Give the listing below again in full, exactly as written.
= = = = = = =
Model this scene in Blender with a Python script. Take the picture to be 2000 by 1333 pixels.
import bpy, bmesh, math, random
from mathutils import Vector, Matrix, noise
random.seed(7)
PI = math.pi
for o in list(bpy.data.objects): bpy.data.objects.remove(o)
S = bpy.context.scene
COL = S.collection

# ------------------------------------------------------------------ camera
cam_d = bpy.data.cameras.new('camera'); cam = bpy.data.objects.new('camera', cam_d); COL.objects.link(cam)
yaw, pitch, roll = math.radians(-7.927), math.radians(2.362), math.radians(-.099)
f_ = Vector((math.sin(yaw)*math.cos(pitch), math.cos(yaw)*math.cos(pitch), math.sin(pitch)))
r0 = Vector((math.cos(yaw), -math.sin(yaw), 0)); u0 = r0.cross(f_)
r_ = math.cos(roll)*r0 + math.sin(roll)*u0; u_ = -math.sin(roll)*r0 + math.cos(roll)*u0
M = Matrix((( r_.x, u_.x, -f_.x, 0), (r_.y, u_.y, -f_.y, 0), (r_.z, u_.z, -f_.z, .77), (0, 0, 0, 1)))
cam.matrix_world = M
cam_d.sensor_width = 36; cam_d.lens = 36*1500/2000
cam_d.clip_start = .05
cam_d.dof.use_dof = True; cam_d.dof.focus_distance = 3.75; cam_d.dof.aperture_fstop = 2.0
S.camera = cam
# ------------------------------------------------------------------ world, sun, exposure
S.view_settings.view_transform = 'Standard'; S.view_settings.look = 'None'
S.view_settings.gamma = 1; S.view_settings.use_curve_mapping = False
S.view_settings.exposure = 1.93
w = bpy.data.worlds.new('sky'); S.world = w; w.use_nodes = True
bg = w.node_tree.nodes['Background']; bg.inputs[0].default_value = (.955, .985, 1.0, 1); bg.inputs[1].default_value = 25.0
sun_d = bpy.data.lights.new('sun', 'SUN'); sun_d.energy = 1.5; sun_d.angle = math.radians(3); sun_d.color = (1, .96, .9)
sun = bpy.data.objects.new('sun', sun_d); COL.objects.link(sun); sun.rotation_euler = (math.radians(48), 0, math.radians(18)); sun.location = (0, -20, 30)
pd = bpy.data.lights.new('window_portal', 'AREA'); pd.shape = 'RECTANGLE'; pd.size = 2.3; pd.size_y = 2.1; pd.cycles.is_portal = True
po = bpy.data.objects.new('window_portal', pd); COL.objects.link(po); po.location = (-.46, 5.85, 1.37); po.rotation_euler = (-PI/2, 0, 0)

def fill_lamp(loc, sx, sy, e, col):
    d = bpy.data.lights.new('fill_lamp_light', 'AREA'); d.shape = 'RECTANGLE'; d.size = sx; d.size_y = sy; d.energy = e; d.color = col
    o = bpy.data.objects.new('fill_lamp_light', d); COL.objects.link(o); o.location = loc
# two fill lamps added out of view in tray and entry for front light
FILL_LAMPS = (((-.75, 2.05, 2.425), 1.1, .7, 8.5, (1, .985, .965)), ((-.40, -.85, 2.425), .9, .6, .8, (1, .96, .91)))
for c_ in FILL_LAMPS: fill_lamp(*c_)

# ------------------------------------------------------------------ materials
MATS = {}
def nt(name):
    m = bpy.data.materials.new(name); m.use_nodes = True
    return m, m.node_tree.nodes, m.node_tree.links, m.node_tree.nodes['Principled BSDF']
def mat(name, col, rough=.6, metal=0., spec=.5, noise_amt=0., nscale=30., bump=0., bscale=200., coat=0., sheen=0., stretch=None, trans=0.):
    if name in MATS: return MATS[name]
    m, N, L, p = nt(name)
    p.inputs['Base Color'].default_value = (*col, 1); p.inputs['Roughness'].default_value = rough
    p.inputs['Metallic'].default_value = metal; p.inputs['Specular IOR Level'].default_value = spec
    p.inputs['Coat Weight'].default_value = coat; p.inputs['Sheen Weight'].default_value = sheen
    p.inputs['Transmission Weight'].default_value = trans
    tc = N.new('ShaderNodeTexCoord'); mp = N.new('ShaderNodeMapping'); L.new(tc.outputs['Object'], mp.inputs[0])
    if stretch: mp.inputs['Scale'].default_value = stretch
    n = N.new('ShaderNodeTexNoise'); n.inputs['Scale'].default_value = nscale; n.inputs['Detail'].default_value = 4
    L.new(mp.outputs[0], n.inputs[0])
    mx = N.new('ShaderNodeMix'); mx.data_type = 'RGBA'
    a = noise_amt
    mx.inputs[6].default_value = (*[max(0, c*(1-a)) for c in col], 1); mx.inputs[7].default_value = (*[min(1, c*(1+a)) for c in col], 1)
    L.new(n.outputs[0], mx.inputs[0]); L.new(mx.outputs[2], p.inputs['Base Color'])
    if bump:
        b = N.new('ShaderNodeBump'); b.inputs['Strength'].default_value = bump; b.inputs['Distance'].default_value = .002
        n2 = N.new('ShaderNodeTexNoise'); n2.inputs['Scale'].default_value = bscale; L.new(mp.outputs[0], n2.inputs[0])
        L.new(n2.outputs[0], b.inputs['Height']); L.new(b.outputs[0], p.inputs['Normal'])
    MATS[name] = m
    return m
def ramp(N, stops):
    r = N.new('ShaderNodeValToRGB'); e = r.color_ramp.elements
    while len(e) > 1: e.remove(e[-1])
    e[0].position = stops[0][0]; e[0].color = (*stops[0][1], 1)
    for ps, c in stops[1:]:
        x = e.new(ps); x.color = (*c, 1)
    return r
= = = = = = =
## Solution below
Model this scene in Blender with a Python script. Take the picture to be 2000 by 1333 pixels.
import bpy, bmesh, math, random
from mathutils import Vector, Matrix, noise
random.seed(7)
PI = math.pi
for o in list(bpy.data.objects): bpy.data.objects.remove(o)
S = bpy.context.scene
COL = S.collection

# ------------------------------------------------------------------ camera
cam_d = bpy.data.cameras.new('camera'); cam = bpy.data.objects.new('camera', cam_d); COL.objects.link(cam)
yaw, pitch, roll = math.radians(-7.927), math.radians(2.362), math.radians(-.099)
f_ = Vector((math.sin(yaw)*math.cos(pitch), math.cos(yaw)*math.cos(pitch), math.sin(pitch)))
r0 = Vector((math.cos(yaw), -math.sin(yaw), 0)); u0 = r0.cross(f_)
r_ = math.cos(roll)*r0 + math.sin(roll)*u0; u_ = -math.sin(roll)*r0 + math.cos(roll)*u0
M = Matrix((( r_.x, u_.x, -f_.x, 0), (r_.y, u_.y, -f_.y, 0), (r_.z, u_.z, -f_.z, .77), (0, 0, 0, 1)))
cam.matrix_world = M
cam_d.sensor_width = 36; cam_d.lens = 36*1500/2000
cam_d.clip_start = .05
cam_d.dof.use_dof = True; cam_d.dof.focus_distance = 3.75; cam_d.dof.aperture_fstop = 2.0
S.camera = cam
# ------------------------------------------------------------------ world, sun, exposure
S.view_settings.view_transform = 'Standard'; S.view_settings.look = 'None'
S.view_settings.gamma = 1; S.view_settings.use_curve_mapping = False
S.view_settings.exposure = 1.93
w = bpy.data.worlds.new('sky'); S.world = w; w.use_nodes = True
bg = w.node_tree.nodes['Background']; bg.inputs[0].default_value = (.955, .985, 1.0, 1); bg.inputs[1].default_value = 25.0
sun_d = bpy.data.lights.new('sun', 'SUN'); sun_d.energy = 1.5; sun_d.angle = math.radians(3); sun_d.color = (1, .96, .9)
sun = bpy.data.objects.new('sun', sun_d); COL.objects.link(sun); sun.rotation_euler = (math.radians(48), 0, math.radians(18)); sun.location = (0, -20, 30)
pd = bpy.data.lights.new('window_portal', 'AREA'); pd.shape = 'RECTANGLE'; pd.size = 2.3; pd.size_y = 2.1; pd.cycles.is_portal = True
po = bpy.data.objects.new('window_portal', pd); COL.objects.link(po); po.location = (-.46, 5.85, 1.37); po.rotation_euler = (-PI/2, 0, 0)

def fill_lamp(loc, sx, sy, e, col):
    d = bpy.data.lights.new('fill_lamp_light', 'AREA'); d.shape = 'RECTANGLE'; d.size = sx; d.size_y = sy; d.energy = e; d.color = col
    o = bpy.data.objects.new('fill_lamp_light', d); COL.objects.link(o); o.location = loc
# two fill lamps added out of view in tray and entry for front light
FILL_LAMPS = (((-.75, 2.05, 2.425), 1.1, .7, 8.5, (1, .985, .965)), ((-.40, -.85, 2.425), .9, .6, .8, (1, .96, .91)))
for c_ in FILL_LAMPS: fill_lamp(*c_)

# ------------------------------------------------------------------ materials
MATS = {}
def nt(name):
    m = bpy.data.materials.new(name); m.use_nodes = True
    return m, m.node_tree.nodes, m.node_tree.links, m.node_tree.nodes['Principled BSDF']
def mat(name, col, rough=.6, metal=0., spec=.5, noise_amt=0., nscale=30., bump=0., bscale=200., coat=0., sheen=0., stretch=None, trans=0.):
    if name in MATS: return MATS[name]
    m, N, L, p = nt(name)
    p.inputs['Base Color'].default_value = (*col, 1); p.inputs['Roughness'].default_value = rough
    p.inputs['Metallic'].default_value = metal; p.inputs['Specular IOR Level'].default_value = spec
    p.inputs['Coat Weight'].default_value = coat; p.inputs['Sheen Weight'].default_value = sheen
    p.inputs['Transmission Weight'].default_value = trans
    tc = N.new('ShaderNodeTexCoord'); mp = N.new('ShaderNodeMapping'); L.new(tc.outputs['Object'], mp.inputs[0])
    if stretch: mp.inputs['Scale'].default_value = stretch
    n = N.new('ShaderNodeTexNoise'); n.inputs['Scale'].default_value = nscale; n.inputs['Detail'].default_value = 4
    L.new(mp.outputs[0], n.inputs[0])
    mx = N.new('ShaderNodeMix'); mx.data_type = 'RGBA'
    a = noise_amt
    mx.inputs[6].default_value = (*[max(0, c*(1-a)) for c in col], 1); mx.inputs[7].default_value = (*[min(1, c*(1+a)) for c in col], 1)
    L.new(n.outputs[0], mx.inputs[0]); L.new(mx.outputs[2], p.inputs['Base Color'])
    if bump:
        b = N.new('ShaderNodeBump'); b.inputs['Strength'].default_value = bump; b.inputs['Distance'].default_value = .002
        n2 = N.new('ShaderNodeTexNoise'); n2.inputs['Scale'].default_value = bscale; L.new(mp.outputs[0], n2.inputs[0])
        L.new(n2.outputs[0], b.inputs['Height']); L.new(b.outputs[0], p.inputs['Normal'])
    MATS[name] = m
    return m
def ramp(N, stops):
    r = N.new('ShaderNodeValToRGB'); e = r.color_ramp.elements
    while len(e) > 1: e.remove(e[-1])
    e[0].position = stops[0][0]; e[0].color = (*stops[0][1], 1)
    for ps, c in stops[1:]:
        x = e.new(ps); x.color = (*c, 1)
    return r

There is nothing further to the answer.